Von Ronald J. Autenrieth
Eberbach. Die katholische Kirche St. Johannes Nepomkuk war am Sonntag bestens besucht, denn Qualität spricht sich anscheinend herum. Oder wie ein langjähriger Konzertgänger bemerkte: "Eine bessere Aufführung des Weihnachtsoratoriums habe ich in 30 Jahren nicht erlebt!"
Bezirkskantor Severin Zöhrer kann in der Tat hoch zufrieden sein. Sei es mit der Leistung der Katholischen Kantorei, dem gediegen und gleichermaßen engagiert aufspielenden Orchester und der gelungenen Idee, in besonders glanzvollen Chorsätzen junge Schülerinnen des HSG mitwirken zu lassen. Dass die Musiker des Instrumentalensembles in verschiedenen Stuttgarter Orchestern beheimatet sind, tat dem Zusammenspiel keinerlei Abbruch. Auch die Integration der Schüler gelang bruchlos. Da auch die Solistenriege mit Johanna Pommranz (Sopran), Diana Haller (Alt), Christopher Kaplan (Tenor) und Francesc Ortega i Martí (Bass) ihre Partien nicht nur glänzend ausführte, sondern sich auch Zöhrers Gesamtkonzept souverän einpasste, kann der Eindruck beim Publikum auf den Punkt gebracht werden: Klang gewordene Weihnachtsfreude!
Die erklungenen Kantaten I bis III bündeln die weihnachtliche Kernbotschaft und enthalten zudem die Highlights des Oratoriums: Die beiden Pauken- und Trompetenkantaten (Teile I und III) und die berühmte Hirtenmusik, nämlich die "Sinfonia", welche den zweiten Teil eröffnet und durch zwei lupenrein geblasene Da-Caccia-Oboen zusätzliche Transzendenz erfuhr.
Dabei konnte die hohe musikalische Qualität der Aufführung bis zum Finale, der Wiederholung des glanzvollen "Jauchzet, frohlocket" im strahlenden Tutti, ohne Abstriche aufrecht erhalten werden, was von einer profunden Konzentrationsleistung des Dirigenten Zöhrer zeugt. Die Tempi stimmten, Intonation und Phrasierung waren vorbildlich, das Ensemble reagierte und hörte aufeinander. So fällt es schwer, Höhepunkte herauszugreifen.
Hell, lyrisch und textverständlich deklamierte Christopher Kaplan als Evangelist, Diana Hallers Alt hatte Biss und Ausdruck in allen Lagen. Johanna Pommranz verstand es, mit ihrem wohl geführten Sopran Konzentration und Leichtigkeit zu verbinden, was man gleichermaßen von Francesc Ortega i Martí sagen kann, übertragen auf die Lage des Baritons, welche die Basspartien etwas aufgehellt glänzen ließ.

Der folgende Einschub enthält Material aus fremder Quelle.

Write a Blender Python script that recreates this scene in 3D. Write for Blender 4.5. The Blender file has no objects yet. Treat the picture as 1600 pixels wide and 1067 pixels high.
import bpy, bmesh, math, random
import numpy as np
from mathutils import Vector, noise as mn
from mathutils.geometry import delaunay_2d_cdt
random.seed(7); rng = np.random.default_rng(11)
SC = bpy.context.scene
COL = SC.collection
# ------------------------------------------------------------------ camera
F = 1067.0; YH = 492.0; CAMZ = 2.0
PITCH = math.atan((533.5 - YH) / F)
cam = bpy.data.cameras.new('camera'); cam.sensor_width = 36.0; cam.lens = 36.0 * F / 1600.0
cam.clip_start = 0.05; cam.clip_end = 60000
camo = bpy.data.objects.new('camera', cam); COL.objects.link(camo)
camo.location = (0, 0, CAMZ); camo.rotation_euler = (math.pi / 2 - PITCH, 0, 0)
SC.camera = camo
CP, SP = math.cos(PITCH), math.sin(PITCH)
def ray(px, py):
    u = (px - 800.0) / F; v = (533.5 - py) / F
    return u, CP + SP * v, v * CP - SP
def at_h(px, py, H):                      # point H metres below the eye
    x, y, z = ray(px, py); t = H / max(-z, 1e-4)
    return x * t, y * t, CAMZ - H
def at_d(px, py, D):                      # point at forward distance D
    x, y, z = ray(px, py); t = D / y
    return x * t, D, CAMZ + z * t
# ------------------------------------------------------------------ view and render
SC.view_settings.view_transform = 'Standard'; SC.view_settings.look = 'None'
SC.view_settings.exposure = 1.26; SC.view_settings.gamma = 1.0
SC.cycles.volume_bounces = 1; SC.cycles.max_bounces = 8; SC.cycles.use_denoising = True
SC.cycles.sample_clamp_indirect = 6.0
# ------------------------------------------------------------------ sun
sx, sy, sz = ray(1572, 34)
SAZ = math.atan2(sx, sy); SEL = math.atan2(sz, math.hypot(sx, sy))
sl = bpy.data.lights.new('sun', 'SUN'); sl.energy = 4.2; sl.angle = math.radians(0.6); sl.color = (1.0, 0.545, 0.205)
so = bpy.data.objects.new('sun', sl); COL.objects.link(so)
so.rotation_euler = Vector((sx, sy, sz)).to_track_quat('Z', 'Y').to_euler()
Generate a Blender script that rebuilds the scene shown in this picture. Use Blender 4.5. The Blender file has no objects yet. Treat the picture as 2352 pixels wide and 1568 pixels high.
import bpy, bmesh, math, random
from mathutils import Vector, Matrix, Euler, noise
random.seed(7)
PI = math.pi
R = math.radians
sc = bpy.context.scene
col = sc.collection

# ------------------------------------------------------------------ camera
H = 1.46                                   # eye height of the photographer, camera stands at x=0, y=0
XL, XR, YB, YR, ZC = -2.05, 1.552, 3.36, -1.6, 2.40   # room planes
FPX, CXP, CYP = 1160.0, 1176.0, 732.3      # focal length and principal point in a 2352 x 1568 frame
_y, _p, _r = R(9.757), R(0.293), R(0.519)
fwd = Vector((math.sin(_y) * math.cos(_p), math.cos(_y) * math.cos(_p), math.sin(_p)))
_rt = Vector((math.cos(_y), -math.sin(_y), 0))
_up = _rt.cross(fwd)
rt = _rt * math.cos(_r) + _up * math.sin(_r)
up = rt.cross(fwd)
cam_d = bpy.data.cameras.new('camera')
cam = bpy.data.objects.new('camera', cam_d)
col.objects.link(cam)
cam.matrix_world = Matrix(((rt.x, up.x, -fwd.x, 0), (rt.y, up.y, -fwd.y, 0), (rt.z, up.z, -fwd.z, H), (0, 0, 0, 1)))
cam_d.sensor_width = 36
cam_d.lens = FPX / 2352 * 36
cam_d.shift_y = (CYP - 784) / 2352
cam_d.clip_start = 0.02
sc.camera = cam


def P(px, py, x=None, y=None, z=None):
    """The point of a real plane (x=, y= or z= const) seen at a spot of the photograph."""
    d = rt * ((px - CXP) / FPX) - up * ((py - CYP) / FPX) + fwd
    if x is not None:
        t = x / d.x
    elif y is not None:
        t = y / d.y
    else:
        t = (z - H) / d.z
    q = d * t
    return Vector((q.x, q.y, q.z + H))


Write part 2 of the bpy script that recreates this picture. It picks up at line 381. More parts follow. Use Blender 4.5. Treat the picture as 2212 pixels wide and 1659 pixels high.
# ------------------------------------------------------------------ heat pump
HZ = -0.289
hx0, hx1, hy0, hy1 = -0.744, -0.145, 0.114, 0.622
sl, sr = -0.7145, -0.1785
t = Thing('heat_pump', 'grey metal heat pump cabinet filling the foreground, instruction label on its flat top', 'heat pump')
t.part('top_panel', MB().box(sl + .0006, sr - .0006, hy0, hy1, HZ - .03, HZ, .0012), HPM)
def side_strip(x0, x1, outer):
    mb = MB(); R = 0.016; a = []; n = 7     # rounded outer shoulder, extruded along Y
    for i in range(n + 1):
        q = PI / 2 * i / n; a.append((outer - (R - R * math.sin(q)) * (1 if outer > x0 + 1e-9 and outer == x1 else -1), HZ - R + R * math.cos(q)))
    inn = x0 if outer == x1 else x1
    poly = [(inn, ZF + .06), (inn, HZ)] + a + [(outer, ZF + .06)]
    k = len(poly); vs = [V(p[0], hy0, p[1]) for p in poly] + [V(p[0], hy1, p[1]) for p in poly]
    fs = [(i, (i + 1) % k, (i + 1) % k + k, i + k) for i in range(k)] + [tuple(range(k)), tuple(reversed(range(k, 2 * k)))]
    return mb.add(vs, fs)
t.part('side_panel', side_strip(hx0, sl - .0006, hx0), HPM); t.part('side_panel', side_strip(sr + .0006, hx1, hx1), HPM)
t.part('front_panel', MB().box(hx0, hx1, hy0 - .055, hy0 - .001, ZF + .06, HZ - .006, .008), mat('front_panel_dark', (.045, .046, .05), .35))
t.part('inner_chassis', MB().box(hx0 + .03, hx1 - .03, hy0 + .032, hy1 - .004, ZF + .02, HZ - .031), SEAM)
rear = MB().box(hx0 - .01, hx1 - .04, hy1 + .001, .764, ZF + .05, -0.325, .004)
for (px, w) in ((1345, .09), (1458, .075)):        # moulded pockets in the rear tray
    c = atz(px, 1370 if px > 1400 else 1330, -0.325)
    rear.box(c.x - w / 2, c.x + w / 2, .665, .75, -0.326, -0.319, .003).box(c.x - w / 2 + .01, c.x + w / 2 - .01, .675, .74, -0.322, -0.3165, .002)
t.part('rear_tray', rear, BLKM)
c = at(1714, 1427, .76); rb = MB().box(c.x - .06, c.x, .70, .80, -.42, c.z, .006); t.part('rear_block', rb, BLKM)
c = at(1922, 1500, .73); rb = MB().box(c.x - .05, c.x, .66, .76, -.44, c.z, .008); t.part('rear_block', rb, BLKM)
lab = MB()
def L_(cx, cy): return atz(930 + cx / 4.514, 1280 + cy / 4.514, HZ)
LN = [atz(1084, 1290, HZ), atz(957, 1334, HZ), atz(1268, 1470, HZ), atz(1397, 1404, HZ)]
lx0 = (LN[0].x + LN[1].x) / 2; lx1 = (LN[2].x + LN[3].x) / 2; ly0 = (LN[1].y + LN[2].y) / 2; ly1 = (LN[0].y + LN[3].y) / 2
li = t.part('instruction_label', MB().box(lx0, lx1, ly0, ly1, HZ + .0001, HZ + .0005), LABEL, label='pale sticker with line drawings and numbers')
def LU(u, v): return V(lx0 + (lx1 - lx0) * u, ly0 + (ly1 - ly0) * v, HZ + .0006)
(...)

Natürlich kann der Anteil des Komponisten Bach an dem Eindruck, den seine Musik hinterlässt, nicht hoch genug bewertet werden. In ergreifenden Chorälen, wie "Brich an, o schönes Morgenlicht" sprach unleugbar der "5. Evangelist", dazu kamen unnachahmliche Effekte, die er wie kein anderer beherrschte. So bekrönte ein Heiligenschein aus Geigentönen die Stimme der Sopranistin, wenn sie den Engel sang und instrumentale Kabinettstückchen, wie etwa die Querflötenstimme in der Arie "Frohe Hirten, eilt" oder die Sologeige in "Schließe, mein Herze, dies selige Wunder" wurden selbst zum Wunder, zumindest in der gehörten edlen Ausführung.
So applaudierte das Publikum am Ende erst lange und heftig nach einer Pause ergriffenen Schweigens.